Start

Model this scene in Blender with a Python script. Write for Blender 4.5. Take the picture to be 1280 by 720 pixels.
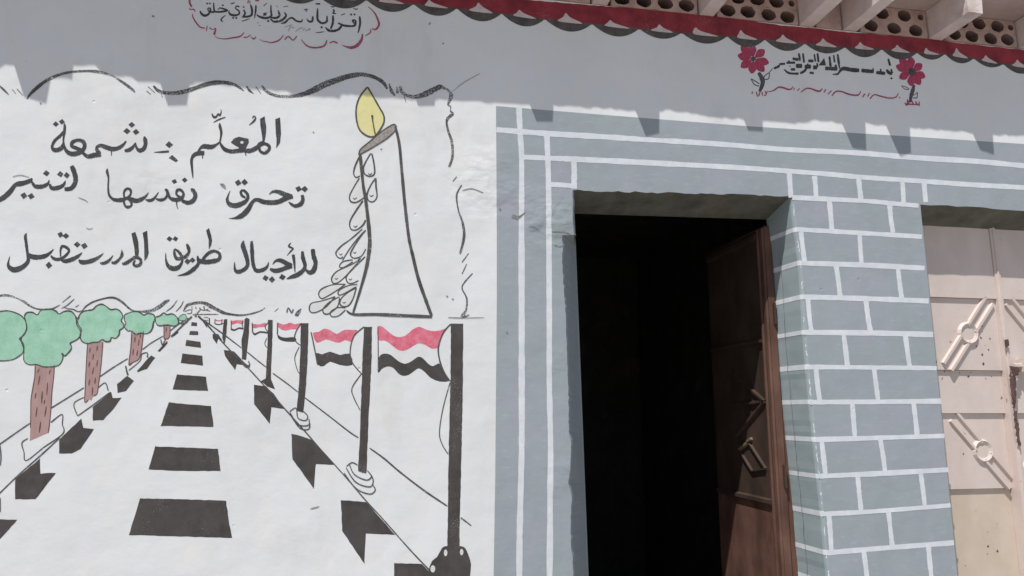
import bpy, bmesh, math, random
from mathutils import Vector
R = random.Random(7)
for o in list(bpy.data.objects): bpy.data.objects.remove(o)
SC = bpy.context.scene
COL = SC.collection
rad = math.radians

# ------------------------------------------------------------------ camera, sky, sun, exposure
F, YAW, PITCH, DIST, EYE = 900.0, rad(10.4), rad(9.8), 2.85, 1.5
cam_d = bpy.data.cameras.new('camera'); cam = bpy.data.objects.new('camera', cam_d); COL.objects.link(cam)
cam_d.sensor_width = 36; cam_d.lens = 36 * F / 1280; cam_d.clip_start = .05; cam_d.clip_end = 3000
cam.location = (0, -DIST, EYE); cam.rotation_euler = (rad(90) + PITCH, 0, -YAW)
SC.camera = cam
SUNV = Vector((.215, .24, -.56)).normalized()          # the way the light travels
sd = bpy.data.lights.new('sun', 'SUN'); sd.energy = 5.0; sd.angle = rad(.53); sd.color = (1, .975, .94)
sun = bpy.data.objects.new('sun', sd); COL.objects.link(sun); sun.rotation_euler = SUNV.to_track_quat('-Z', 'Y').to_euler(); sun.location = (-3, -4, 8)
wd = bpy.data.worlds.new('World'); SC.world = wd; wd.use_nodes = True
nt = wd.node_tree; bg = nt.nodes['Background']; sk = nt.nodes.new('ShaderNodeTexSky'); sk.sky_type = 'NISHITA'; sk.sun_disc = False
sk.sun_elevation = math.asin(-SUNV.z); sk.sun_rotation = math.atan2(-SUNV.x, -SUNV.y); sk.dust_density = 1.2; sk.air_density = 1.0; sk.ozone_density = 1
nt.links.new(sk.outputs[0], bg.inputs[0]); bg.inputs[1].default_value = .10
vs = SC.view_settings; vs.view_transform = 'Standard'; vs.look = 'None'; vs.gamma = 1; vs.use_curve_mapping = False; vs.exposure = -.22
SC.render.resolution_x, SC.render.resolution_y = 1280, 720

# ------------------------------------------------------------------ wall coordinates of what the photo shows
cy, sy, cp, sp = math.cos(YAW), math.sin(YAW), math.cos(PITCH), math.sin(PITCH)
FW, RT, UP = (sy * cp, cy * cp, sp), (cy, -sy, 0), (-sy * sp, -cy * sp, cp)
def W(px, py, y=0.0):
    u, v = (px - 640) / F, (360 - py) / F
    d = [FW[i] + u * RT[i] + v * UP[i] for i in range(3)]
    t = (y + DIST) / d[1]
    return Vector((d[0] * t, y, EYE + d[2] * t))
def PX(x, z, y=0.0):
    q = (x, y + DIST, z - EYE)
    f = sum(a * b for a, b in zip(q, FW)); r = sum(a * b for a, b in zip(q, RT)); u = sum(a * b for a, b in zip(q, UP))
    return (640 + F * r / f, 360 - F * u / f)

# ------------------------------------------------------------------ materials
def s2l(c):
    return tuple((v / 255 / 12.92 if v / 255 <= .04045 else ((v / 255 + .055) / 1.055) ** 2.4) for v in c) + (1,)
def C(r, g, b): return (r, g, b, 1)
class NT:
    def __init__(s, name, rough=.85):
        s.m = bpy.data.materials.new(name); s.m.use_nodes = True; s.t = s.m.node_tree; s.b = s.t.nodes['Principled BSDF']
        s.b.inputs['Roughness'].default_value = rough; s.b.inputs['Specular IOR Level'].default_value = .25
        s.g = s.t.nodes.new('ShaderNodeNewGeometry').outputs['Position']
    def n(s, t, **k):
        n = s.t.nodes.new(t)
        for a, b in k.items(): setattr(n, a, b)
        return n
    def l(s, a, b): s.t.links.new(a, b)
    def noise(s, scale, detail=4, rough=.55, stretch=None, off=(0, 0, 0)):
        mp = s.n('ShaderNodeMapping'); s.l(s.g, mp.inputs[0]); mp.inputs['Location'].default_value = off
        if stretch: mp.inputs['Scale'].default_value = stretch
        n = s.n('ShaderNodeTexNoise'); s.l(mp.outputs[0], n.inputs['Vector']); n.inputs['Scale'].default_value = scale
        n.inputs['Detail'].default_value = detail; n.inputs['Roughness'].default_value = rough
        return n.outputs['Fac']
    def ramp(s, fac, lo, hi, a=0., b=1.):
        r = s.n('ShaderNodeMapRange'); s.l(fac, r.inputs[0]); r.inputs[1].default_value = lo; r.inputs[2].default_value = hi
        r.inputs[3].default_value = a; r.inputs[4].default_value = b; return r.outputs[0]
    def mix(s, fac, a, b):
        m = s.n('ShaderNodeMix', data_type='RGBA')
        if isinstance(fac, float): m.inputs[0].default_value = fac
        else: s.l(fac, m.inputs[0])
        for i, v in ((6, a), (7, b)):
            if isinstance(v, tuple): m.inputs[i].default_value = v
            else: s.l(v, m.inputs[i])
        return m.outputs[2]
    def col(s, c):
        if isinstance(c, tuple): s.b.inputs['Base Color'].default_value = c
        else: s.l(c, s.b.inputs['Base Color'])
        return s.m
    def math(s, op, a, b):
        m = s.n('ShaderNodeMath', operation=op)
        for i, v in enumerate((a, b)):
            if isinstance(v, (int, float)): m.inputs[i].default_value = v
            else: s.l(v, m.inputs[i])
        return m.outputs[0]
    def bump(s, h, dist=1.0, strength=1.0):
        b = s.n('ShaderNodeBump'); b.inputs['Strength'].default_value = strength; b.inputs['Distance'].default_value = dist
        s.l(h, b.inputs['Height']); s.l(b.outputs[0], s.b.inputs['Normal'])
    def plaster_relief(s, k=1.0):
        # hollows, trowel marks, grain and pits of the hand-laid plaster, in metres
        h = s.math('MULTIPLY', s.noise(2.0, 3, .5), .030)
        h = s.math('ADD', h, s.math('MULTIPLY', s.noise(7, 4, .55, (1, 1, 1.1), (3, 1, 2)), .0055))
        h = s.math('ADD', h, s.math('MULTIPLY', s.noise(30, 4, .6, (1, 1, .9)), .0012))
        h = s.math('ADD', h, s.math('MULTIPLY', s.noise(260, 2, .6), .00022))
        v = s.n('ShaderNodeTexVoronoi'); s.l(s.g, v.inputs['Vector']); v.inputs['Scale'].default_value = 7
        v.inputs['Randomness'].default_value = 1
        pit = s.ramp(v.outputs['Distance'], .0, .045, -.004, 0)
        h = s.math('ADD', h, pit)
        # rough patched plaster by the doorway corner and beside the candle
        for (cx, cz, r_, k_) in ((.68, 2.30, .17, .012), (.42, 2.44, .22, .008), (.72, 1.7, .09, .005), (.72, 1.25, .09, .005), (-.85, 2.36, .12, .004)):
            vd = s.n('ShaderNodeVectorMath', operation='DISTANCE'); s.l(s.g, vd.inputs[0]); vd.inputs[1].default_value = (cx, 0, cz)
            mk_ = s.ramp(vd.outputs['Value'], r_ * .45, r_, 1, 0)
            h = s.math('ADD', h, s.math('MULTIPLY', mk_, s.math('MULTIPLY', s.ramp(s.noise(8.5, 3, .42, (1, 1, 1.4), (1, 5, 1)), .38, .68), k_)))
        s.bump(h, 1.0, .55 * k)
        return pit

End

:: EXERCISE OBJECTIVE ::
Return only the lines running from the top of the data to the line that holds "rad = math.radians". Include both of those lines, but skip the pictures.

:: EXPECTED ANSWER ::
Model this scene in Blender with a Python script. Write for Blender 4.5. Take the picture to be 1280 by 720 pixels.
import bpy, bmesh, math, random
from mathutils import Vector
R = random.Random(7)
for o in list(bpy.data.objects): bpy.data.objects.remove(o)
SC = bpy.context.scene
COL = SC.collection
rad = math.radians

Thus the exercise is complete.